What is needed:
Please copy the lines below exactly, from the first one through the line showing "y0_ = (.637-GC.z)/.955;".
━━ Data section
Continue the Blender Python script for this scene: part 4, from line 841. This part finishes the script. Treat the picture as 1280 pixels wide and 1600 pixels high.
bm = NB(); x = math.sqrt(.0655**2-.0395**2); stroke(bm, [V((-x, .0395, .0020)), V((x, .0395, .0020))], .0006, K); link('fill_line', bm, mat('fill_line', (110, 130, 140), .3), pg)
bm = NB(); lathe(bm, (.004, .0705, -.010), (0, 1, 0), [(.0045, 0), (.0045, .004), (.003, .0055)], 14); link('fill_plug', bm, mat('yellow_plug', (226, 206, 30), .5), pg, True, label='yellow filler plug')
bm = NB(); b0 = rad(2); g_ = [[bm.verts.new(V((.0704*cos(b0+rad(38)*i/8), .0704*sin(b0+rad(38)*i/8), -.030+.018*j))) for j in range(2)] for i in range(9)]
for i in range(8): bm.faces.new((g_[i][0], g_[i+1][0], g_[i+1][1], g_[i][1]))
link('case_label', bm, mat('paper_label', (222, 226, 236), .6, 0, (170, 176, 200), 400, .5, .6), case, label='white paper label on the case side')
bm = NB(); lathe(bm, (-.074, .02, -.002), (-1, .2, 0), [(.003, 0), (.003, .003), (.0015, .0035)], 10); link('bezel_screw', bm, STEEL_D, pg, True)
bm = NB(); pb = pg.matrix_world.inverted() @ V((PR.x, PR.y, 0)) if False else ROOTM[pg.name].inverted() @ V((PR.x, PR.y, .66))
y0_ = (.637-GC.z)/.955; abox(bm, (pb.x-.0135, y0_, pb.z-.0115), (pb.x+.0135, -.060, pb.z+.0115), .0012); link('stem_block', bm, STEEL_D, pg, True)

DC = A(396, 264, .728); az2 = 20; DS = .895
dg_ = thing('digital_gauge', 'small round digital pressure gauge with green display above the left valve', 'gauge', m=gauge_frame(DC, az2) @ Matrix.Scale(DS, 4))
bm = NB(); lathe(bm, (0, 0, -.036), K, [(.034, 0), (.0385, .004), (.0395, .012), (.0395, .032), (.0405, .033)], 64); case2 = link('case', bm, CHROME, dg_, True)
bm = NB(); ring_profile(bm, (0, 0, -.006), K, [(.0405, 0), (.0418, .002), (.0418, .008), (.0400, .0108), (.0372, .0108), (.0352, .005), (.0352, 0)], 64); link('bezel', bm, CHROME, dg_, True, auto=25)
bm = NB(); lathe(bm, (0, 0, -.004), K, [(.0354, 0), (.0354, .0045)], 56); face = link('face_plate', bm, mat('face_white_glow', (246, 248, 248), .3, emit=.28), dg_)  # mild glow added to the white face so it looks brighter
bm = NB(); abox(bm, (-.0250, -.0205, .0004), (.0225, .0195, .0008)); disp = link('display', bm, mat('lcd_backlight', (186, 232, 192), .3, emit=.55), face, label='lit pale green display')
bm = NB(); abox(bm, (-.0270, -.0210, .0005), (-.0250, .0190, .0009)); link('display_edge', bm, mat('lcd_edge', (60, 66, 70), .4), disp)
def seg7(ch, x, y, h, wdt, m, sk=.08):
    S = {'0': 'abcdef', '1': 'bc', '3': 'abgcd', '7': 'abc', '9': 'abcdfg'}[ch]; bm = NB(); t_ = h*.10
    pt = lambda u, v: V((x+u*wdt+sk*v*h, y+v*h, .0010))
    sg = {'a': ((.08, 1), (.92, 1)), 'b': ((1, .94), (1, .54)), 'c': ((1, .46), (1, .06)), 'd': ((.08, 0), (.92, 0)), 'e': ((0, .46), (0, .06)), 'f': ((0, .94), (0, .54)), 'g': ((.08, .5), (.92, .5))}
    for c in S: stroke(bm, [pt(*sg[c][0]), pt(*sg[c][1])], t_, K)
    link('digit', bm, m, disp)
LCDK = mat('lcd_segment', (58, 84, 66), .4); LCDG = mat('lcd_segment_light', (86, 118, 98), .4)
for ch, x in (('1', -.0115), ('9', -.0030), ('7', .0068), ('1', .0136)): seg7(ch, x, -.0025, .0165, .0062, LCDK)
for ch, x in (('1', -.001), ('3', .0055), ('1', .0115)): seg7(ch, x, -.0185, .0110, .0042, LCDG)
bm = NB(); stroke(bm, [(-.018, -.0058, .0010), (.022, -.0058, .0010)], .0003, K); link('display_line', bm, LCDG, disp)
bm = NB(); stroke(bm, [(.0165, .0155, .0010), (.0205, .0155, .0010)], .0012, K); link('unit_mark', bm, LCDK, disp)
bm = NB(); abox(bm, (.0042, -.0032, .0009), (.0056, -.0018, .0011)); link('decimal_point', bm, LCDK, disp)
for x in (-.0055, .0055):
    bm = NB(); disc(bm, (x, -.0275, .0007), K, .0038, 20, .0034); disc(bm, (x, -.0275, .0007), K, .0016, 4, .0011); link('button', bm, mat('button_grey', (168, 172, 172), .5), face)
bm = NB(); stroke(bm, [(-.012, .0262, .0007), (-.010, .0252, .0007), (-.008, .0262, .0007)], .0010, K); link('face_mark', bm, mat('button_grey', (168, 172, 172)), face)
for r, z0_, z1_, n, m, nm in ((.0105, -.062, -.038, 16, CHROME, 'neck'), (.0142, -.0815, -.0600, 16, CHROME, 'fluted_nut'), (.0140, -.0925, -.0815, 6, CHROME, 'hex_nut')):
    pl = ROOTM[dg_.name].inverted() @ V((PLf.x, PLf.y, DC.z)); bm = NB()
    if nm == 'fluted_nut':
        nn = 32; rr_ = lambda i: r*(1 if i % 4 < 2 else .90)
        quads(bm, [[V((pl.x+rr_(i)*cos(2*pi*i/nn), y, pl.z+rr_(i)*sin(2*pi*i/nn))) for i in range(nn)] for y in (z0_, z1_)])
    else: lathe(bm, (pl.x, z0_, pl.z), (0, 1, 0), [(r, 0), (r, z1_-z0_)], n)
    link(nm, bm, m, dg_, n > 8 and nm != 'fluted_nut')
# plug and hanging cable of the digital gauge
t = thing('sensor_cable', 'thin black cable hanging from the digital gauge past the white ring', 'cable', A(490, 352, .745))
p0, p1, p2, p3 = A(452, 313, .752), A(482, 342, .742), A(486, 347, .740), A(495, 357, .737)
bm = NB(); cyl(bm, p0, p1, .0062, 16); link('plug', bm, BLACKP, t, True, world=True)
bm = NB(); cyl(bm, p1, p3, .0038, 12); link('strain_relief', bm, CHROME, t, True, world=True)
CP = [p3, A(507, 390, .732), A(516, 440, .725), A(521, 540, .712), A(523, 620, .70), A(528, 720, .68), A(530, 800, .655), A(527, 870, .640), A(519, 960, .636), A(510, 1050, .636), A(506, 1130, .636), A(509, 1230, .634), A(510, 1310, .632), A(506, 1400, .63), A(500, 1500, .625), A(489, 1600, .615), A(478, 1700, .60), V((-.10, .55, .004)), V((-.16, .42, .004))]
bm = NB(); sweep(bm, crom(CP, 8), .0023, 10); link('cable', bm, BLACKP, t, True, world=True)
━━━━
Answer:
Continue the Blender Python script for this scene: part 4, from line 841. This part finishes the script. Treat the picture as 1280 pixels wide and 1600 pixels high.
bm = NB(); x = math.sqrt(.0655**2-.0395**2); stroke(bm, [V((-x, .0395, .0020)), V((x, .0395, .0020))], .0006, K); link('fill_line', bm, mat('fill_line', (110, 130, 140), .3), pg)
bm = NB(); lathe(bm, (.004, .0705, -.010), (0, 1, 0), [(.0045, 0), (.0045, .004), (.003, .0055)], 14); link('fill_plug', bm, mat('yellow_plug', (226, 206, 30), .5), pg, True, label='yellow filler plug')
bm = NB(); b0 = rad(2); g_ = [[bm.verts.new(V((.0704*cos(b0+rad(38)*i/8), .0704*sin(b0+rad(38)*i/8), -.030+.018*j))) for j in range(2)] for i in range(9)]
for i in range(8): bm.faces.new((g_[i][0], g_[i+1][0], g_[i+1][1], g_[i][1]))
link('case_label', bm, mat('paper_label', (222, 226, 236), .6, 0, (170, 176, 200), 400, .5, .6), case, label='white paper label on the case side')
bm = NB(); lathe(bm, (-.074, .02, -.002), (-1, .2, 0), [(.003, 0), (.003, .003), (.0015, .0035)], 10); link('bezel_screw', bm, STEEL_D, pg, True)
bm = NB(); pb = pg.matrix_world.inverted() @ V((PR.x, PR.y, 0)) if False else ROOTM[pg.name].inverted() @ V((PR.x, PR.y, .66))
y0_ = (.637-GC.z)/.955; abox(bm, (pb.x-.0135, y0_, pb.z-.0115), (pb.x+.0135, -.060, pb.z+.0115), .0012); link('stem_block', bm, STEEL_D, pg, True)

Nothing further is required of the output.